Opinion
January 14, 1977
Appeal from the Erie Supreme Court.
Present — Marsh, P.J., Moule, Mahoney, Goldman and Witmer, JJ.
Order unanimously affirmed, without costs. Memorandum: Permission to increase the ad damnum clause in an action for damages for personal injuries lies within the sound discretion of the court (Cox v New York Tel. Co., 10 A.D.2d 565; cf. Soulier v Harrison, 21 A.D.2d 725). In determining sound discretion, prejudice to the defendant is a consideration (Boehm v Ekco Prods. Co., 47 A.D.2d 807; Matter of McNally v Mosbacher, 36 A.D.2d 522; Ryan v Collins, 33 A.D.2d 966). Where knowledge is had by defendant of the nature of injuries sustained by plaintiff, delay alone in seeking amendatory ad damnum relief has been held not to constitute prejudice sufficient to warrant denial (Yerdon v Baldwinsville Academy, 39 A.D.2d 824; Smith v University of Rochester Med.

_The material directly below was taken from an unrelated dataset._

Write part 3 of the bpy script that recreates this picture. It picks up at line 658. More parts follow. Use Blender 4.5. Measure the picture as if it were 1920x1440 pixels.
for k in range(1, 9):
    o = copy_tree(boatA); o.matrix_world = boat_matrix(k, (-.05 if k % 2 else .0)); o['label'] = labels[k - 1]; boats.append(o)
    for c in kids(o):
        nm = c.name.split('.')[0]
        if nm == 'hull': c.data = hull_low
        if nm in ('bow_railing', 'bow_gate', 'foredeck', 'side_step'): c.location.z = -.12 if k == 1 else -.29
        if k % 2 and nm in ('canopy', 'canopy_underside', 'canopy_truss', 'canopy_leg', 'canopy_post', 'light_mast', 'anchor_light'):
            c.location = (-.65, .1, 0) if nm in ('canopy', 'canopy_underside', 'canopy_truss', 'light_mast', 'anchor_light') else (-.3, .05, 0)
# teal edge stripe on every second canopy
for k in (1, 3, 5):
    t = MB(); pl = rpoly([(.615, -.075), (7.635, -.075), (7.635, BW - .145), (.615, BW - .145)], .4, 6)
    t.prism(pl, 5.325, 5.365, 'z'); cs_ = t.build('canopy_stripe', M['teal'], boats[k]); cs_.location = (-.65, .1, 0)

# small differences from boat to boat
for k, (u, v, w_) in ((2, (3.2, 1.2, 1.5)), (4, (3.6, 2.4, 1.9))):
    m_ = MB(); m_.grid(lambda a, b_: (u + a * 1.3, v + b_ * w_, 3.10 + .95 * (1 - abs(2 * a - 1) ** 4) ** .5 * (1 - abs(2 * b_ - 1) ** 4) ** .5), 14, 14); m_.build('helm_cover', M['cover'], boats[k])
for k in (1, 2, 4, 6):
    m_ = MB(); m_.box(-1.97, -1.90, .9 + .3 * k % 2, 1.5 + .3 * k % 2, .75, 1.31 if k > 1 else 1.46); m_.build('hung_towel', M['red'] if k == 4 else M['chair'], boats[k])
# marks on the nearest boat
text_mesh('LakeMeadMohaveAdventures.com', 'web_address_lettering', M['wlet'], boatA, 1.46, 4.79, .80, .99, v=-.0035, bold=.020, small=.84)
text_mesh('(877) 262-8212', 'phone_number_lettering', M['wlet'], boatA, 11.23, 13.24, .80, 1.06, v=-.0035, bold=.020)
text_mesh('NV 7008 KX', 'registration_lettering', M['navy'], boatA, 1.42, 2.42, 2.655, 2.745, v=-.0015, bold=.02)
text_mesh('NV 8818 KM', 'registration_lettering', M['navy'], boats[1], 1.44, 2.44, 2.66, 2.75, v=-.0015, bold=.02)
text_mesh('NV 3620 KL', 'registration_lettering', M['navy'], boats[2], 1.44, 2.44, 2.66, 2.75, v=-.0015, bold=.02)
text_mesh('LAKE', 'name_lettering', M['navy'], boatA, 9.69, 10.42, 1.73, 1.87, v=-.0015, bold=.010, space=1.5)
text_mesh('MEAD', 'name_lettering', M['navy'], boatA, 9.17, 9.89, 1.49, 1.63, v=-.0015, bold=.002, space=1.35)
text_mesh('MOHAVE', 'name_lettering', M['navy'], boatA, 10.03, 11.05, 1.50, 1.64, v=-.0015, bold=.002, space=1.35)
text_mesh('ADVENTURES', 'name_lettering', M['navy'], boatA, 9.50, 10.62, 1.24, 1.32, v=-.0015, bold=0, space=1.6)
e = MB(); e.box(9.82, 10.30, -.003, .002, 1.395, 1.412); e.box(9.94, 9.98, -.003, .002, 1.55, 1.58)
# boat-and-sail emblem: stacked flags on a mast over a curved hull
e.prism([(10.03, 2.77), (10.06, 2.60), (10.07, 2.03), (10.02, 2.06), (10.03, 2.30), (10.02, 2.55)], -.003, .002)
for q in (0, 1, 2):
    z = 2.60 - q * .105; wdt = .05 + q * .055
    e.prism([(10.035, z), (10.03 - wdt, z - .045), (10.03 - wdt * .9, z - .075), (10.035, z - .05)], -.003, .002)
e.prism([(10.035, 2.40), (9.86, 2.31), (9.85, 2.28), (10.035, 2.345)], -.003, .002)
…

Center, 32 A.D.2d 736). Here, defendant was apprised of the nature of plaintiff's injuries upon the service of her initial bill of particulars and the subsequently served further bill of particulars. The granted increase in the ad damnum clause constitutes a mere re-evaluation of plaintiff's cause of action by substituted counsel, adding no substantive change to her complaint against the defendant (see Koupash v Grand Union Co., 34 A.D.2d 695; Bird v Board of Educ., 29 A.D.2d 812; Soulier v Harrison, 21 A.D.2d 725, supra; Natale v Great Atlantic Pacific Tea Co., 8 A.D.2d 781). On this record we find no reason to disturb Special Term's order.